Au Maroc, la promotion du développement des entreprises sociales dans
des secteurs clés comme l’emploi, la santé et l’éducation paraît
particulièrement prometteuse. Malgré la présence d’un secteur public
considérable, les moyens ne suivent pas et l’État n’a pas les capacités
suffisantes pour fournir des services sociaux de qualité aux populations
pauvres ou défavorisées. Les pouvoirs publics pourraient nouer des
partenariats avec des entreprises sociales pour la prestation de ces
services.
En dépit de leur potentiel, les entreprises sociales au Maroc demeurent
largement sous-développées.

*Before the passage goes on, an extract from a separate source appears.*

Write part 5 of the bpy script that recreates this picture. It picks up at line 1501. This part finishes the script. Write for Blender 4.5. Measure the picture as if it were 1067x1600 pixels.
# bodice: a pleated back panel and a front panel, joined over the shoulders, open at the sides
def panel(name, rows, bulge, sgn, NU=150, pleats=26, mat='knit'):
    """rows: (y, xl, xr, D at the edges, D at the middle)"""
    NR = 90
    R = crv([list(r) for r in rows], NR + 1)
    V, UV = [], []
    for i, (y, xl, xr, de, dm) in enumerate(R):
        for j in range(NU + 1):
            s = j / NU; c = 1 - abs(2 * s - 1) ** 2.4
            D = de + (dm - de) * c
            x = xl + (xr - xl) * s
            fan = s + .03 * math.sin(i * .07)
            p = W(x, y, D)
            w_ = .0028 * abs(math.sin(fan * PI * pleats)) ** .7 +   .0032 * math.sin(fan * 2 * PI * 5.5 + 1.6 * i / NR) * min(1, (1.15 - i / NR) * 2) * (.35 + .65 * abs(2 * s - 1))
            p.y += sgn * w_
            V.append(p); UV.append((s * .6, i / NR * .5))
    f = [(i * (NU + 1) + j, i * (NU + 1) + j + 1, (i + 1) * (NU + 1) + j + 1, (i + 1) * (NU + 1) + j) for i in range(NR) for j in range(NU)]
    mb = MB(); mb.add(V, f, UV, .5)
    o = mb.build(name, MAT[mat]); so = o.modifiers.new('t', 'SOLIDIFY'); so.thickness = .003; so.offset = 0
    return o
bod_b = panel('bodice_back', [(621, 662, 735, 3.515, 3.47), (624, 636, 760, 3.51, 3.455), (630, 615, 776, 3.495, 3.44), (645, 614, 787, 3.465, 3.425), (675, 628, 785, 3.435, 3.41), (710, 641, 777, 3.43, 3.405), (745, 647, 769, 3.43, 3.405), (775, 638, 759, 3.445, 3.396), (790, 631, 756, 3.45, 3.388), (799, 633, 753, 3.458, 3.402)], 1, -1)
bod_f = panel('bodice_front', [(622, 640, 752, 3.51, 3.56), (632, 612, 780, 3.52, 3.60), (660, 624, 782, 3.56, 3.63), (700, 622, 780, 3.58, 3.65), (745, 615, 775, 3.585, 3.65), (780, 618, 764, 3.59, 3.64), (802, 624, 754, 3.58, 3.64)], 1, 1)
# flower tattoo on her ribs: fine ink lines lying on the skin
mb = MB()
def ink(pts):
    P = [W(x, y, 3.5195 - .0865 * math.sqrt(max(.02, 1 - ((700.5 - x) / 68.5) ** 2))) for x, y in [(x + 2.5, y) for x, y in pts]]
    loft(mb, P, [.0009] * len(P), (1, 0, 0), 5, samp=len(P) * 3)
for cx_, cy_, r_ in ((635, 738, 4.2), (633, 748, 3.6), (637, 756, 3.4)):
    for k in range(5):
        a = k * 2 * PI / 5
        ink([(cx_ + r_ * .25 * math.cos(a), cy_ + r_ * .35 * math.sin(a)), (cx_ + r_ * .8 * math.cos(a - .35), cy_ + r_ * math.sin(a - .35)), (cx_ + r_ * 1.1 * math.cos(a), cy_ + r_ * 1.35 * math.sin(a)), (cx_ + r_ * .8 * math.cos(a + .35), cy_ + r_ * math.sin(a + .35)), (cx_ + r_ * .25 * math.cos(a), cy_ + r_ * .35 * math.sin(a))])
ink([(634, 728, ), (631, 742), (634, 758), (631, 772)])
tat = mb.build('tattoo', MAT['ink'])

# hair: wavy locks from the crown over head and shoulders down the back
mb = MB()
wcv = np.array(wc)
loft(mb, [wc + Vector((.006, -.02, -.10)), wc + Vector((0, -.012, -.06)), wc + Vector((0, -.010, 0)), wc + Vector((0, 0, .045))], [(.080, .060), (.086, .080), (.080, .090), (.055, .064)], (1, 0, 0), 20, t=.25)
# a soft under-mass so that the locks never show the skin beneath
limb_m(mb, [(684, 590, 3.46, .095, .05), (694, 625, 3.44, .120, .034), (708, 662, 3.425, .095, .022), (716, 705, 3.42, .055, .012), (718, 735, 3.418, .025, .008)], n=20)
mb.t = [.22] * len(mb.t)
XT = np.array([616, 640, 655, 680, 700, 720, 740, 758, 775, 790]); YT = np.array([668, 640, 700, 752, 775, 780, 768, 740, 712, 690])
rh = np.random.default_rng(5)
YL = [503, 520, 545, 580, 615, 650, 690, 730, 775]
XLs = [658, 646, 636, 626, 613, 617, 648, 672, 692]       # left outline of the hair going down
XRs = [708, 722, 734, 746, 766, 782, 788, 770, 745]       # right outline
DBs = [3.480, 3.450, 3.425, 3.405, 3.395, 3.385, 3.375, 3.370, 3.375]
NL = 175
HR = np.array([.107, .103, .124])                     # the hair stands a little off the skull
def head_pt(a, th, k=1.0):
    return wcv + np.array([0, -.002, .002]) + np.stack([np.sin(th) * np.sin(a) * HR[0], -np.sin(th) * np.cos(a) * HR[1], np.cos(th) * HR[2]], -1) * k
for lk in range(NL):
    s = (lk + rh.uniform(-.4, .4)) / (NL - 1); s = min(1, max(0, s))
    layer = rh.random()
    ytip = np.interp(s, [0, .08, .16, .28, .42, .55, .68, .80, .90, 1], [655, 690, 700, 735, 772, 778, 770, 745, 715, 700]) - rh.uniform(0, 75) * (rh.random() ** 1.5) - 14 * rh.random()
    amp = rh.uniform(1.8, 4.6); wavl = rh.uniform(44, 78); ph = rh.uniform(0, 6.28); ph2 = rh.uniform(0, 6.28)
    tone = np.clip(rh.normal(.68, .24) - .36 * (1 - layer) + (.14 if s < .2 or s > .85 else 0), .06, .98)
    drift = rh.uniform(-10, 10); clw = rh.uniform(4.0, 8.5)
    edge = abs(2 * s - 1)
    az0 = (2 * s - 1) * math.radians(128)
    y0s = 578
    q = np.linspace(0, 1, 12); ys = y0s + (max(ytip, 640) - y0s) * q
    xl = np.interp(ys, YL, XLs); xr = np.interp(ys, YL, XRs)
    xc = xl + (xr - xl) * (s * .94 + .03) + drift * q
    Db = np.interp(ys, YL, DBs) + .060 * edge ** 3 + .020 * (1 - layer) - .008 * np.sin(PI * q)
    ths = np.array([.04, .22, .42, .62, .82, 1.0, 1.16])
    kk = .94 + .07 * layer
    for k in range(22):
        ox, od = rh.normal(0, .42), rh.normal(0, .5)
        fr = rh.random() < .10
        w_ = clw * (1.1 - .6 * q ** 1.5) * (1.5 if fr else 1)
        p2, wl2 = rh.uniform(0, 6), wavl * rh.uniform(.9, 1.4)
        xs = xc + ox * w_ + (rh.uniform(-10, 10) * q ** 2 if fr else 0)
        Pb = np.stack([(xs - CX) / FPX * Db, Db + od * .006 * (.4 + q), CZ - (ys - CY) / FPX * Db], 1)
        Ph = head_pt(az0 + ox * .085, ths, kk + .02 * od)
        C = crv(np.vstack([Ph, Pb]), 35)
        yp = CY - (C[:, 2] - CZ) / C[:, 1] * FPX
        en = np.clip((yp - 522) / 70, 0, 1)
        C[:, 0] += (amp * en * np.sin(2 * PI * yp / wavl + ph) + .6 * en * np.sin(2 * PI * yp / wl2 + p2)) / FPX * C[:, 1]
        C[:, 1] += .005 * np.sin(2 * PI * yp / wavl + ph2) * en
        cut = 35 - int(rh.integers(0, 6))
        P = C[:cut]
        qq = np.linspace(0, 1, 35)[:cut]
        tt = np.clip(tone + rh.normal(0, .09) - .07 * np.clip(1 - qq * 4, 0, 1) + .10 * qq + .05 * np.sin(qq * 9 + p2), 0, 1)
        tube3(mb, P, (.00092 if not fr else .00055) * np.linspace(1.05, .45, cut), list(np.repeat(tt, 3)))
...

Elles prennent généralement au départ la
forme d’une ONG. Si ces organisations ont le vent en poupe au Maroc, la
plupart d’entre elles affichent des moyens limités et ont un accès
réduit aux services financiers, leurs revenus provenant essentiellement
de dons.
Le développement de l’entrepreneuriat social au Maroc est nécessaire. Il
pourrait reposer sur quatre axes d’intervention simultanés :
renforcement des capacités des ONG constituées ; versement de subsides
aux entreprises sociales tout juste créées ; accès aux services
financiers pour les entreprises sociales de taille moyenne ; régime
préférentiel accordé par l’État pour la fourniture de certaines
prestations sociales.
Avec l’appui d’un fonds fiduciaire multidonateurs, la Banque mondiale et
le British Council œuvrent pour l’entrepreneuriat social au Maroc. Les
deux institutions signeront, à cette fin, un protocole d’entente, lors
du premier forum de l’entreprise sociale qui se tiendra à Casablanca les
21 et 22 mars 2014. Il s’agit de mieux faire connaître le potentiel de
l’entrepreneuriat social en matière de création d’emplois et de
prestation de services sociaux (sous la forme de partenariats avec
l’État), tout en développant un programme pilote pour soutenir,
accompagner et financer les entreprises sociales marocaines.
Les entreprises sociales pourraient ainsi constituer le maillon qui
manquait à la région : un élément indispensable pour améliorer l’aide
sociale aux populations les plus vulnérables, sensibiliser le secteur
privé aux questions sociales et créer des emplois de qualité.